Concerns over sharing subsidy burden and weak gas prices hurting ONGC.



A waiter walks past the podium prior to the Oil & Natural Gas Corp. (ONGC) news conference in New Delhi, India. (Photographer: Prashanth Vishwanathan/Bloomberg)
A waiter walks past the podium prior to the Oil & Natural Gas Corp. (ONGC) news conference in New Delhi, India. (Photographer: Prashanth Vishwanathan/Bloomberg)

Oil and Natural Gas Corporation Ltd. said in its annual report that India’s largest oil and gas producer may have to share the subsidy burden with the government if crude prices remain at an elevated level.

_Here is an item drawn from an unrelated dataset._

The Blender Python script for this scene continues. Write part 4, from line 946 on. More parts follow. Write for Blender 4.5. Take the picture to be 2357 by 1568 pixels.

ONGC used to share the subsidy till the quarter ended September 2015. Falling oil prices didn’t necessitate that since then. But crude prices have so far averaged 29 percent higher in the current financial year-on-year, according to data compiled by Bloomberg.

Auto fuels are no longer subsidised and are linked to market prices. The government, however, has allocated Rs 24,933 crore—Rs 20,377.8 crore for liquefied petroleum gas and Rs 4,555 crore for kerosene—towards subsidies for 2018-19 compared with Rs 24,460 crore in the previous year.

If it falls short of the budgeted estimates, ONGC can be asked to plug the gap. A shortfall in subsidy increases the earning risk for explorers if they were to share the burden, Morgan Stanley had said in a report. The impact of subsidy could be limited by increasing prices of subsidised fuels.

ONGC management had, in an earlier interview with BloombergQuint, said they have not been asked to share the subsidy burden yet.

ONGC Could Share Subsidy If Crude Prices Stay High

Subsidy-sharing concerns are one of the reasons why the oil explorer’s share price has fallen when it should have ideally gained because of rising crude. The company’s stock has declined 16 percent so far this year compared with a 16 percent jump in Brent crude. The benchmark Nifty 50 index is up nearly 10 percent.

Weak Gas Prices

The price of gas produced in India is fixed and revised every six months under the government’s new pricing regulations. After the administered pricing mechanism was introduced in 2014, gas prices have fallen by over 30 percent. Despite two recent price hikes, the price at $3.06 a million British thermal units is lower than ONGC’s average cost of production of $3.59.

ONGC is incurring significant under-recoveries from its gas business, the company said in the annual report. “Loss of revenues on this count significantly impairs the company’s ability to fund its capex plans and hampers most ongoing and future development projects.”

ONGC on an average had a surplus cash of over Rs 11,000 crore through the financial years 2010-17, according to Bloomberg data. In the year ended March 2018, it became indebted after buying the government’s stake in Hindustan Petroleum Corporation Ltd. in a move intended to create an integrated oil company and help the government meet its divestment target. ONGC has announced that it plans to spend close to Rs 32,000 crore as capital expenditure to boost oil and gas production in the country.